**WHAT IS ASKED:**
Output only the lines from the start of the entries through the line holding "bg = W.node_tree.nodes['Background'];". Each line must match the original exactly.

**SUPPLIED MATERIAL:**
** start **

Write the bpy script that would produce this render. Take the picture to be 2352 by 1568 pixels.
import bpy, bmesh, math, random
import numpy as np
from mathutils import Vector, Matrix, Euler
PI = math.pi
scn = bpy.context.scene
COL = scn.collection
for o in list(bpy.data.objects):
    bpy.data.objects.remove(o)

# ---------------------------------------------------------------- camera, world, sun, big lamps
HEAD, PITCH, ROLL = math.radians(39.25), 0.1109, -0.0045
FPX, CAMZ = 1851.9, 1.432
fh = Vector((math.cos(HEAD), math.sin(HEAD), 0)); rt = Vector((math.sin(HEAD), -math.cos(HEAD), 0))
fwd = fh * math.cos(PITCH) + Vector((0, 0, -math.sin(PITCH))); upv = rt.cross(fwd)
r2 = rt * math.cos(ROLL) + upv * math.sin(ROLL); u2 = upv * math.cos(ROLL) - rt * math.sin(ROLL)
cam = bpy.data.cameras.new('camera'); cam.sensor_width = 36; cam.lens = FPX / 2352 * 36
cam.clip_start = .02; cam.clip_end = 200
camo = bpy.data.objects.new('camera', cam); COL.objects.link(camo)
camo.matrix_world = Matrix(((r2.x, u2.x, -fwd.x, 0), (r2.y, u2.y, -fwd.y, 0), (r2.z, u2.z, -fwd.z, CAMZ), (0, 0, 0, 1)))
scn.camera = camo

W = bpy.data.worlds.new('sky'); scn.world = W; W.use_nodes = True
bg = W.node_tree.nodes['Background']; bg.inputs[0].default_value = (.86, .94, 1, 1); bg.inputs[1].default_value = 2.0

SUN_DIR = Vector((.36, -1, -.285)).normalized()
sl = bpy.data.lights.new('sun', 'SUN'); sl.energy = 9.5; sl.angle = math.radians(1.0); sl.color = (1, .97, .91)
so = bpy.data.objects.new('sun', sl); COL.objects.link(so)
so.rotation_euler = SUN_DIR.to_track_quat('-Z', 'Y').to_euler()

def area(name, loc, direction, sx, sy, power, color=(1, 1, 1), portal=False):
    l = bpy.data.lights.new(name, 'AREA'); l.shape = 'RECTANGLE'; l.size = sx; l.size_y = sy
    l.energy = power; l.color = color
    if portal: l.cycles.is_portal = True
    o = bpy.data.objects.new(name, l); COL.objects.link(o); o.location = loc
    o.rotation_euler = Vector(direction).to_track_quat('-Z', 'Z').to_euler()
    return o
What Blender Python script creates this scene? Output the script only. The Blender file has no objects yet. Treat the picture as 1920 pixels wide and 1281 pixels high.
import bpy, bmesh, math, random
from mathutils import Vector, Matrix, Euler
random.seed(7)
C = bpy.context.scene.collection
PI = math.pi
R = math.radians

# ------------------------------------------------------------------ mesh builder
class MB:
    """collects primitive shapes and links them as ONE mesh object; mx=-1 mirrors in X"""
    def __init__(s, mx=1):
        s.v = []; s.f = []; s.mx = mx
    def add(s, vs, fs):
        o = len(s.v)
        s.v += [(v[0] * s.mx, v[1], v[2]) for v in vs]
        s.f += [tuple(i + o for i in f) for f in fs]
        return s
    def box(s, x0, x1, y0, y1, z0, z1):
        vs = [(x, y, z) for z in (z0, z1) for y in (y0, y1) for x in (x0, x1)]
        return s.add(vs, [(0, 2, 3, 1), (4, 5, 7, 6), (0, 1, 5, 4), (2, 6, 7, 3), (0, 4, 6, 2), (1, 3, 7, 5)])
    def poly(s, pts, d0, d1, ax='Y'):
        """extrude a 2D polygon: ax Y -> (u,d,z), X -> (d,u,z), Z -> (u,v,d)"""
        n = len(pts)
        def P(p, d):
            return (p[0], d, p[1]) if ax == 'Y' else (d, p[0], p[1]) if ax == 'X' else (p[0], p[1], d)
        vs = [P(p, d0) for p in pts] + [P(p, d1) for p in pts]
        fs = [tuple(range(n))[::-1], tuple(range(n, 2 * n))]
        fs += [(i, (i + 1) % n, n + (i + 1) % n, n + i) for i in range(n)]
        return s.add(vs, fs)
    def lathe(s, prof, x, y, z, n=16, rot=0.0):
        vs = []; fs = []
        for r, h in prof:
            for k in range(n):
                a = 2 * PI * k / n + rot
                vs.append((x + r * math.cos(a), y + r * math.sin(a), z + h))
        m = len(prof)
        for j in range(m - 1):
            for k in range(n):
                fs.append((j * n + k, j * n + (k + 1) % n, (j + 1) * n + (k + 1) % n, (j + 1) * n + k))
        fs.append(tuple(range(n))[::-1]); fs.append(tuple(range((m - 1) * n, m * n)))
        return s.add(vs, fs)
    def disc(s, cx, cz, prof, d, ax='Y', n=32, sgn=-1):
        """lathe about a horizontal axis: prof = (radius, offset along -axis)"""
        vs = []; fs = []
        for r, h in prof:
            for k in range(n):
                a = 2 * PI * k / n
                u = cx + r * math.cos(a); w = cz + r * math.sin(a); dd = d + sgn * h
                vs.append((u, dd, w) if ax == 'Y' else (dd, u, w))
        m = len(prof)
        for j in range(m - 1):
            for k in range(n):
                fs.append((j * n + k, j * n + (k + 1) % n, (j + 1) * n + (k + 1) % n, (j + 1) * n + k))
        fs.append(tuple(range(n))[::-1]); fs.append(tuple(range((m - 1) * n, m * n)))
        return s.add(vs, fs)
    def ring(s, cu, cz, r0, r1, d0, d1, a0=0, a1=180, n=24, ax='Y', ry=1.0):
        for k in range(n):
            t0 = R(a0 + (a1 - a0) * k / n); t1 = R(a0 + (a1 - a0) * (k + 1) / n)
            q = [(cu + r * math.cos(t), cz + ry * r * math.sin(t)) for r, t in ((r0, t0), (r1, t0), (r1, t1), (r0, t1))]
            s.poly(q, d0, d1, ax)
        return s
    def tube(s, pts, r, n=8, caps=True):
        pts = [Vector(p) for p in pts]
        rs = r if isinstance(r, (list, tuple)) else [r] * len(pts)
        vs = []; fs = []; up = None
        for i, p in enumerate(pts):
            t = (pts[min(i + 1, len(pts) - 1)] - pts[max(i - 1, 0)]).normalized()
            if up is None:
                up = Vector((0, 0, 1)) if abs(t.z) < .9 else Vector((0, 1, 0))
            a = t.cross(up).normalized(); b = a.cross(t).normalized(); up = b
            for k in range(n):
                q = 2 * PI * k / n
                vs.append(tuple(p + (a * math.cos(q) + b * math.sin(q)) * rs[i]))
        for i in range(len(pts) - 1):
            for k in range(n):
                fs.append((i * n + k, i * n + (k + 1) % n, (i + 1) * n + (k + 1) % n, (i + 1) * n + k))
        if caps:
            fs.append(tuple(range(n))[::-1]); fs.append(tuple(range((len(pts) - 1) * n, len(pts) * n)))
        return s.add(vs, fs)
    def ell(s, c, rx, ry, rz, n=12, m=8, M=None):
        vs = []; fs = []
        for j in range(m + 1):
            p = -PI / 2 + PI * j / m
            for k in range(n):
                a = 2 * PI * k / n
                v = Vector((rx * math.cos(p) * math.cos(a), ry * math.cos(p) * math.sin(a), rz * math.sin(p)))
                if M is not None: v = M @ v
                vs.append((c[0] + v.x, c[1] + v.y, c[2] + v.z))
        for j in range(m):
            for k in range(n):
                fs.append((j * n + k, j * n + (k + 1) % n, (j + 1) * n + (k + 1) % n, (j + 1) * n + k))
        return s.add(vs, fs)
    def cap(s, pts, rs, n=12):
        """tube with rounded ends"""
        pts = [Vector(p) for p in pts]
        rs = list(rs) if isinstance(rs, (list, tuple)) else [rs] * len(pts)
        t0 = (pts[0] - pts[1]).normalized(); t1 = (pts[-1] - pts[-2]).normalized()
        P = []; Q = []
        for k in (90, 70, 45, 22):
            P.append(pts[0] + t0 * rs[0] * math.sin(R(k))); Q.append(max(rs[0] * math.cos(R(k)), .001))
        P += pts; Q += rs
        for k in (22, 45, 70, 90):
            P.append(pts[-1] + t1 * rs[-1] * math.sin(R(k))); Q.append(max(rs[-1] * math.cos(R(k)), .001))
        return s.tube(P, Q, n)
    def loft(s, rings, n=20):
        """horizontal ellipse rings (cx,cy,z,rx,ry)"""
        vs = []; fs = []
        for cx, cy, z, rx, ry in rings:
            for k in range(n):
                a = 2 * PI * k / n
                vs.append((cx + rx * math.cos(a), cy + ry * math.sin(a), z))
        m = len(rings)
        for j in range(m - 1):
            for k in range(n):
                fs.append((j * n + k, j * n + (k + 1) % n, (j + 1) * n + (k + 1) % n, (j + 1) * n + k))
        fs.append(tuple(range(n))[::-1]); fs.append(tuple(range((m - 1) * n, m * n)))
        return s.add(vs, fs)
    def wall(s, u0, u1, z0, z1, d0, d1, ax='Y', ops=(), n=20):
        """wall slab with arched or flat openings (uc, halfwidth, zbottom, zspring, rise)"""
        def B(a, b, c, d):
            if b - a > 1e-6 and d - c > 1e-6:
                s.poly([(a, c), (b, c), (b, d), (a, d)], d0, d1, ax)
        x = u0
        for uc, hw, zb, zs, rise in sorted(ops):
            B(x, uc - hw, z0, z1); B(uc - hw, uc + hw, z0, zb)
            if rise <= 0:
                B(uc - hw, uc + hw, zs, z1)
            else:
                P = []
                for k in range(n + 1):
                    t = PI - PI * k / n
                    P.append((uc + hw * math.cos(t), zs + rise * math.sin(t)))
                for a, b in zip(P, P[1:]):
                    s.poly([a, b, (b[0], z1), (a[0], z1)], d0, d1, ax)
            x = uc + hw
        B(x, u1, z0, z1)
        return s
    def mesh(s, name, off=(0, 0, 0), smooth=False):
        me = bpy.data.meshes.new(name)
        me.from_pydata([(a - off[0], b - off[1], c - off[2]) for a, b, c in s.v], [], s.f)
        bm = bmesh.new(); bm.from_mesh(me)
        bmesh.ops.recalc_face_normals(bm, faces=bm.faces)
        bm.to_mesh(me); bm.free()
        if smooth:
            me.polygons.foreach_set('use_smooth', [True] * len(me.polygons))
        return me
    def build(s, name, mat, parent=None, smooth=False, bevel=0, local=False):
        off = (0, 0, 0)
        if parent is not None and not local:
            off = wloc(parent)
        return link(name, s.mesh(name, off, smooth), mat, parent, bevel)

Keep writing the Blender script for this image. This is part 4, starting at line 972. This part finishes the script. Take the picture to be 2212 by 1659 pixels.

** end **

**FINAL ANSWER:**
Write the bpy script that would produce this render. Take the picture to be 2352 by 1568 pixels.
import bpy, bmesh, math, random
import numpy as np
from mathutils import Vector, Matrix, Euler
PI = math.pi
scn = bpy.context.scene
COL = scn.collection
for o in list(bpy.data.objects):
    bpy.data.objects.remove(o)

# ---------------------------------------------------------------- camera, world, sun, big lamps
HEAD, PITCH, ROLL = math.radians(39.25), 0.1109, -0.0045
FPX, CAMZ = 1851.9, 1.432
fh = Vector((math.cos(HEAD), math.sin(HEAD), 0)); rt = Vector((math.sin(HEAD), -math.cos(HEAD), 0))
fwd = fh * math.cos(PITCH) + Vector((0, 0, -math.sin(PITCH))); upv = rt.cross(fwd)
r2 = rt * math.cos(ROLL) + upv * math.sin(ROLL); u2 = upv * math.cos(ROLL) - rt * math.sin(ROLL)
cam = bpy.data.cameras.new('camera'); cam.sensor_width = 36; cam.lens = FPX / 2352 * 36
cam.clip_start = .02; cam.clip_end = 200
camo = bpy.data.objects.new('camera', cam); COL.objects.link(camo)
camo.matrix_world = Matrix(((r2.x, u2.x, -fwd.x, 0), (r2.y, u2.y, -fwd.y, 0), (r2.z, u2.z, -fwd.z, CAMZ), (0, 0, 0, 1)))
scn.camera = camo

W = bpy.data.worlds.new('sky'); scn.world = W; W.use_nodes = True
bg = W.node_tree.nodes['Background']; bg.inputs[0].default_value = (.86, .94, 1, 1); bg.inputs[1].default_value = 2.0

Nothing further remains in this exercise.